The rise of alcohol-free beer should not be mistaken for a sudden wave of abstinence. What is really happening is more commercially significant: drinkers are changing the structure of the night out.
Across recent reporting from The Drinks Business, Vinetur and the University of Sheffield’s SARG monitoring report, the message is clear. Alcohol-free beer is not replacing alcohol, but it is increasingly sharing the same occasion. For the beverage industry, that makes moderation less of a niche wellness movement and more of a mainstream trading opportunity.
According to The Drinks Business, research from KAM Insight and Athletic found that 94% of alcohol-free beer drinkers also consume alcohol. Only 27% of social drinkers now stick exclusively to alcoholic beer on a night out. This challenges the old assumption that no and low alcohol products are only for non-drinkers.
Vinetur also highlights the growth of “zebra striping”, where consumers alternate between alcoholic and alcohol-free drinks. The same study found that 48% of Britons are already doing this in pubs, while 56% believe alcohol-free beer is becoming mainstream in the UK. Perhaps most importantly, 60% now see alcohol-free beer as being as premium as a full-strength pint.
The University of Sheffield’s SARG report adds important context. It found that the no/lo market continued to grow in Great Britain in 2023, reaching £362m in sales value, with beer accounting for 78% of no/lo sales by volume and 70% by value. However, no/lo still represented just 1.4% of total alcoholic drinks sales by volume and 0.8% by value, showing that the category is growing but still far from dominant.
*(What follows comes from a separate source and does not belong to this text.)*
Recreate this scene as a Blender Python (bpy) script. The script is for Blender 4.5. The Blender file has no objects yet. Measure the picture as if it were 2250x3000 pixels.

This is where the industry needs to be honest. Alcohol-free beer is not yet a wholesale transformation of drinking culture. The Sheffield report also notes that 96% of households buying no/lo drinks in 2023 also bought standard alcohol, reinforcing the idea that moderation, not abstinence, is driving much of the category’s growth.
That should shape how brands and operators respond. Alcohol-free beer should not be hidden away as a compromise option. It needs proper visibility, credible serves, premium positioning and better availability in pubs and bars. A single bottle at the back of the fridge is no longer enough.
The strongest opportunity lies in treating no/lo as part of the same drinking occasion, not as a separate category for a separate consumer. The pub round is changing, and the smartest beverage businesses will build around that behaviour rather than resist it.
The future is not alcohol versus alcohol-free. It is choice, pacing and moderation, and brands that understand that shift early will be the ones that win the next round.